Start of Material provided

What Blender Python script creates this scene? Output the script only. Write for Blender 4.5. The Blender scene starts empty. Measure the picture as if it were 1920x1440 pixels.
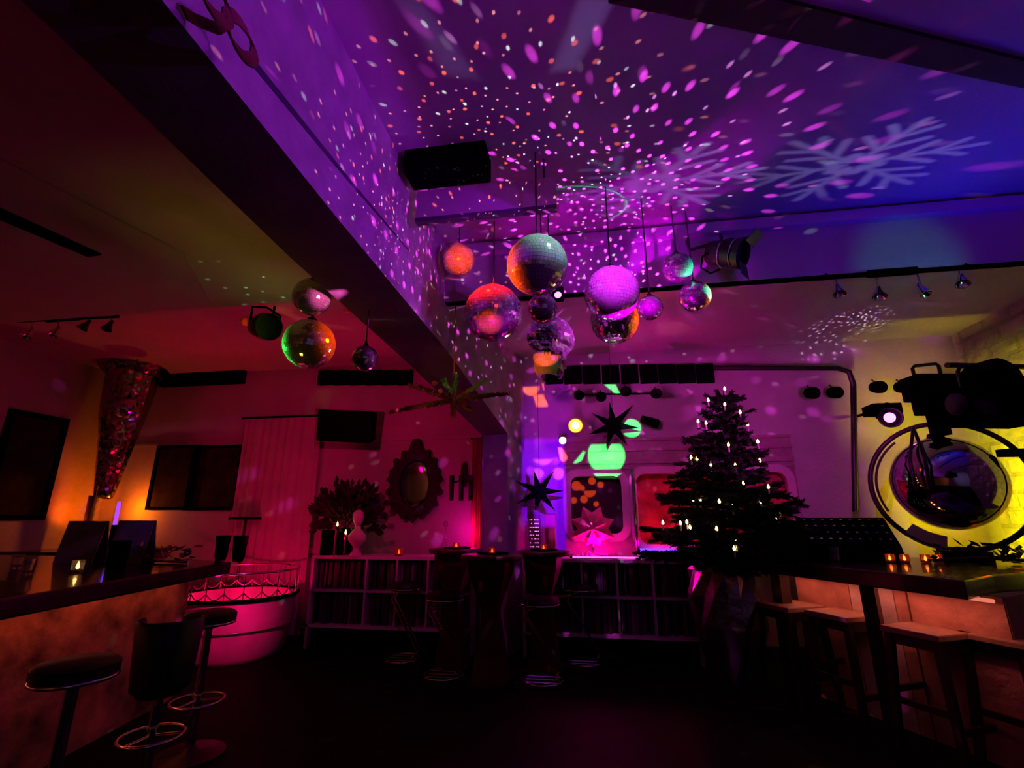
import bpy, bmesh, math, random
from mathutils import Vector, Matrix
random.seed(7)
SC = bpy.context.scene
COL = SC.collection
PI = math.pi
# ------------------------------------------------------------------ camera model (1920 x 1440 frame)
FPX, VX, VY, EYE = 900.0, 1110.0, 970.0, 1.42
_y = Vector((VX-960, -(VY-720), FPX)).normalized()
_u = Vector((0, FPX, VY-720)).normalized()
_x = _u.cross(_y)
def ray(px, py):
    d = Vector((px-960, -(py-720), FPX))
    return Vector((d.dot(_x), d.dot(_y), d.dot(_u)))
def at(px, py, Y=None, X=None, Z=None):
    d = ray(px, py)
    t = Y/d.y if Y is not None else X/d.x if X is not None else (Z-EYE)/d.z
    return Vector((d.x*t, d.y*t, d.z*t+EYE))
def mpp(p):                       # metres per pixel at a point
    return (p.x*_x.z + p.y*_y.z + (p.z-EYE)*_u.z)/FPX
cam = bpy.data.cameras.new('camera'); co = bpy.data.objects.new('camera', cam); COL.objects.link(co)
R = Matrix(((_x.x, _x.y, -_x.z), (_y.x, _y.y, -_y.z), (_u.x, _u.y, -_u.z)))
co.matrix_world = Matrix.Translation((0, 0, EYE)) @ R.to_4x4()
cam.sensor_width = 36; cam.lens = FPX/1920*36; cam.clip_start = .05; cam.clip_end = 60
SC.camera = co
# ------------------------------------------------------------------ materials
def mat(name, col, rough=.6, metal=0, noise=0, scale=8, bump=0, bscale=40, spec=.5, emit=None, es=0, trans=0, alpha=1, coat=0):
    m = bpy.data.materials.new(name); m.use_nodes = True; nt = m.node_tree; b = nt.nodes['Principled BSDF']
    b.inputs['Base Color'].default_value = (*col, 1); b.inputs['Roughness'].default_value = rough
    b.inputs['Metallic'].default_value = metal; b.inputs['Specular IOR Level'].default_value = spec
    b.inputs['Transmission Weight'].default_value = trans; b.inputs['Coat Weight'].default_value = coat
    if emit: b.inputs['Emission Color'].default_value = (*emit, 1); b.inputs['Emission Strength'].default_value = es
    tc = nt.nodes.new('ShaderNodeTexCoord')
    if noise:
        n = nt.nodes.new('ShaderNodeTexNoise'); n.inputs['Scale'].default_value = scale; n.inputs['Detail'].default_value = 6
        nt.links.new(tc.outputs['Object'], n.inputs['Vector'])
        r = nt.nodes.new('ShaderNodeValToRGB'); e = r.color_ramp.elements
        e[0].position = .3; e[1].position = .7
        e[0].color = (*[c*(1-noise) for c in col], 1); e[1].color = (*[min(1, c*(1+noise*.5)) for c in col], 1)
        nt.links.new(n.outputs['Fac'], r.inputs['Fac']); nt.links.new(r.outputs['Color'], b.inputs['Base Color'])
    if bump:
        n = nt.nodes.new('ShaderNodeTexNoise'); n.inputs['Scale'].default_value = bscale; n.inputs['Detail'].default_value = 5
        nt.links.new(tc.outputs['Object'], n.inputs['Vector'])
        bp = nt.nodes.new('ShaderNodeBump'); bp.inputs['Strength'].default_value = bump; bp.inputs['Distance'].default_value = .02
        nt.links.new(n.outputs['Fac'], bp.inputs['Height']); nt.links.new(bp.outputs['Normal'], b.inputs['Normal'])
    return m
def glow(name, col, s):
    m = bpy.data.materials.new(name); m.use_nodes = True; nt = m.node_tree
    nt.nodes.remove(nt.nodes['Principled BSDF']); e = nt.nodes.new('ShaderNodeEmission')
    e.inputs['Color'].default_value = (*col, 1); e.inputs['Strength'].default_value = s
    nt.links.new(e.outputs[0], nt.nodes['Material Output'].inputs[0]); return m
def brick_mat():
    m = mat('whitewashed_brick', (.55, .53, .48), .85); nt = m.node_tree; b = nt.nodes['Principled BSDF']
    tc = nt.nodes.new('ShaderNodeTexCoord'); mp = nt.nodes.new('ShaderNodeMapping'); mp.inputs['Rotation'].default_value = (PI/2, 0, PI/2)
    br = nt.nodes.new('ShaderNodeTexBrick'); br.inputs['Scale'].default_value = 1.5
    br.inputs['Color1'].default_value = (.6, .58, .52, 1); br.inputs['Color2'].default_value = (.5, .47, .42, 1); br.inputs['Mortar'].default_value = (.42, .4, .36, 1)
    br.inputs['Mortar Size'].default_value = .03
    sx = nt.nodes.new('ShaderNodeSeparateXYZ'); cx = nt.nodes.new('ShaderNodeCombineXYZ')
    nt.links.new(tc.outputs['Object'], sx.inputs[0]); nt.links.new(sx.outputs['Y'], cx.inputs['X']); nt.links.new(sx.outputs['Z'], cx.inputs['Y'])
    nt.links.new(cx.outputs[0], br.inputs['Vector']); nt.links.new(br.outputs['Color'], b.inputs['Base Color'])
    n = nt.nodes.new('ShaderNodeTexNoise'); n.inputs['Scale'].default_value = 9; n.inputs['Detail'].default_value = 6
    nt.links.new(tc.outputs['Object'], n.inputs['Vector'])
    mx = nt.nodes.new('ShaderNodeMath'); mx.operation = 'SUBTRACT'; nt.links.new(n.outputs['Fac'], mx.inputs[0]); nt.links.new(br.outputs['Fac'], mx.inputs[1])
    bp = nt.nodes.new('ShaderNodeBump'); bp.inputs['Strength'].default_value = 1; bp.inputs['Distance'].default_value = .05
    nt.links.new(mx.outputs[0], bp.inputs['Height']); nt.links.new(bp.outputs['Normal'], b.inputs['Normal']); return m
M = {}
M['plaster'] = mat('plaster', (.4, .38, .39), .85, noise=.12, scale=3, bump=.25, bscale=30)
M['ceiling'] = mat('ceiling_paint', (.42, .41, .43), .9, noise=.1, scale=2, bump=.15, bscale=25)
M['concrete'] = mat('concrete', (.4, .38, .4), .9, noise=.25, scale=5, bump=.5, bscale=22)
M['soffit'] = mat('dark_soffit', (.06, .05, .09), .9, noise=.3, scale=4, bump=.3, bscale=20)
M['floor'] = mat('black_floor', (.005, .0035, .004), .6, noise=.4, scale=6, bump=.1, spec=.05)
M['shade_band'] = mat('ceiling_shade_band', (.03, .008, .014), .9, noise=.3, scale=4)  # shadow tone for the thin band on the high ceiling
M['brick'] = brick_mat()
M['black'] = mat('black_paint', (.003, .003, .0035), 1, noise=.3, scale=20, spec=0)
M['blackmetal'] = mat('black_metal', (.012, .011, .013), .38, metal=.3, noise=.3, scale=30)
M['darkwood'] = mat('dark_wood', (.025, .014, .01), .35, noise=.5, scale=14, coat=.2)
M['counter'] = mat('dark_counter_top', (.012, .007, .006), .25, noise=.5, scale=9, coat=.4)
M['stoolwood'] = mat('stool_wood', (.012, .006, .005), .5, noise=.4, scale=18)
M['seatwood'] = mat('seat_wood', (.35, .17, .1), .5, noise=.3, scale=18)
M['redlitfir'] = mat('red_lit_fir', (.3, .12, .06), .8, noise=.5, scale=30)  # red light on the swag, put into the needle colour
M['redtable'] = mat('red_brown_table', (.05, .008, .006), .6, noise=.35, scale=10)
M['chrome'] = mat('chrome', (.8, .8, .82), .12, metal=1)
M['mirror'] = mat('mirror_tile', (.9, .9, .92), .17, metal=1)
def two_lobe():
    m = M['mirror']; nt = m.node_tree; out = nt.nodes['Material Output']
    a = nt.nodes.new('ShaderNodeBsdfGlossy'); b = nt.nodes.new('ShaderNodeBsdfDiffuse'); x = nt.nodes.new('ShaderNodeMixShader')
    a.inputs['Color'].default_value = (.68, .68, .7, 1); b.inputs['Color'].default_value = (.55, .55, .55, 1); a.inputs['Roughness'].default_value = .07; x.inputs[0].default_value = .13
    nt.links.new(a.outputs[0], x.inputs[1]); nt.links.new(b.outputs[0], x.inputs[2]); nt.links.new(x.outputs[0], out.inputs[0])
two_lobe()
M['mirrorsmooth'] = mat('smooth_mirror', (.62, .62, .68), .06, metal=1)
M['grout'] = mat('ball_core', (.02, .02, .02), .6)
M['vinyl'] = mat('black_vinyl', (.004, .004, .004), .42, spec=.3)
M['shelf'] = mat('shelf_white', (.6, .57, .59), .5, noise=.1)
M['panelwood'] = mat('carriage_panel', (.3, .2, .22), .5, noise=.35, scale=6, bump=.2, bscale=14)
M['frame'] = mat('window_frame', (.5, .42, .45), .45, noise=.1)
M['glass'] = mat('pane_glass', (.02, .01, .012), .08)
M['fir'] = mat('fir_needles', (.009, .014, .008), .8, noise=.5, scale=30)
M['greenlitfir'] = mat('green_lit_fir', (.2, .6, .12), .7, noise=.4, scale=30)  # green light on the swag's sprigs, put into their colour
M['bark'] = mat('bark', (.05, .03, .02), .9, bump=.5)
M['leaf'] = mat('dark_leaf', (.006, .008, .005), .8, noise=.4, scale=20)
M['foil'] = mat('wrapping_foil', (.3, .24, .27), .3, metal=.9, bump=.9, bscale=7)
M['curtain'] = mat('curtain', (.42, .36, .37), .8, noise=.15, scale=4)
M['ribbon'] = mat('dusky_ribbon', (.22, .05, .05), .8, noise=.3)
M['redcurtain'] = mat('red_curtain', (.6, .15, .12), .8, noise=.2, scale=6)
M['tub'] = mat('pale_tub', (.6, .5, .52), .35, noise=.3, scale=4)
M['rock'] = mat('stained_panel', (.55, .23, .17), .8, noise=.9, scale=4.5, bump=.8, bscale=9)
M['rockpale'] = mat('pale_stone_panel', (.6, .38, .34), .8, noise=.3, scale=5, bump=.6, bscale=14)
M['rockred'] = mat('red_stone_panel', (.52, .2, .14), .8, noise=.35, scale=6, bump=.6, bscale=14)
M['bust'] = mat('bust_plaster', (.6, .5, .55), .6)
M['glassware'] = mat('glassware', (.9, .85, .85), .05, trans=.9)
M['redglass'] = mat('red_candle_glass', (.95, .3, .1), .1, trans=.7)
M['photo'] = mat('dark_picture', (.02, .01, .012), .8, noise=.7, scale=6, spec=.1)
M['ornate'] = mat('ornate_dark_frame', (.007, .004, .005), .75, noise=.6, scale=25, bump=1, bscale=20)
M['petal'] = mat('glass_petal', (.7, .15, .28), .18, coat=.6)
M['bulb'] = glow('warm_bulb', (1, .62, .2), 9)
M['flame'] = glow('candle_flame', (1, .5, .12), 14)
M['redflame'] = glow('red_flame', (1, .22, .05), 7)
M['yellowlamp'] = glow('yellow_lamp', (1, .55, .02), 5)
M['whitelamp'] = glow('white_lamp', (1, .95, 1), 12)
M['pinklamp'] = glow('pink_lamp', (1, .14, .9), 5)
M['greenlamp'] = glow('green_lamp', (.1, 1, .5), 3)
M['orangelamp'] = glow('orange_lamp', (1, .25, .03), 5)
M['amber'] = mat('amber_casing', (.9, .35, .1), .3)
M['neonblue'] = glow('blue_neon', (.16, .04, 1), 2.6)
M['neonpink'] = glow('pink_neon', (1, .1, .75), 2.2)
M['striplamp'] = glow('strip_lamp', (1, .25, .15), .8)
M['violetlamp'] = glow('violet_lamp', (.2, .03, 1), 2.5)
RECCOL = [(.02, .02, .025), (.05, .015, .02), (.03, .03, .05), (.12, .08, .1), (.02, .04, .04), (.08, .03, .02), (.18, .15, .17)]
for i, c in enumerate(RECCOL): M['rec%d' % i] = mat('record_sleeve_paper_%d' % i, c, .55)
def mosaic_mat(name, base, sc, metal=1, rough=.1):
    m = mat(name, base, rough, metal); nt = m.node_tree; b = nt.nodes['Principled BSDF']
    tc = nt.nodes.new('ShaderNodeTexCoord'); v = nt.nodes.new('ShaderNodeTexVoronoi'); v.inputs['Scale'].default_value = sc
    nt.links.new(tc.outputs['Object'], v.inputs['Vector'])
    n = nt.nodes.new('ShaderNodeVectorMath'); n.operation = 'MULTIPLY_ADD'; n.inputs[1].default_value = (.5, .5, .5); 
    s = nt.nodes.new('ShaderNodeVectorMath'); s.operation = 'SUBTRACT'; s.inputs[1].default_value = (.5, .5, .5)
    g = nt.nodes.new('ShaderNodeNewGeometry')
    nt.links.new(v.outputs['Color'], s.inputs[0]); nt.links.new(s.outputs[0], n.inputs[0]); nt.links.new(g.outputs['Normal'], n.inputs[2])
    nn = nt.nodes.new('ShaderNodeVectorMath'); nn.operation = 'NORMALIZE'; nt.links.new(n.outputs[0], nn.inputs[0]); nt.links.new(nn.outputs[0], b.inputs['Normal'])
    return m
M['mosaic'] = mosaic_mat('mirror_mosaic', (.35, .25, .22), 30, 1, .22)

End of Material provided

◆ What to work on
Of the lines in the data above, how many contain the word "scene"? Give only that figure.

◆ Worked answer
2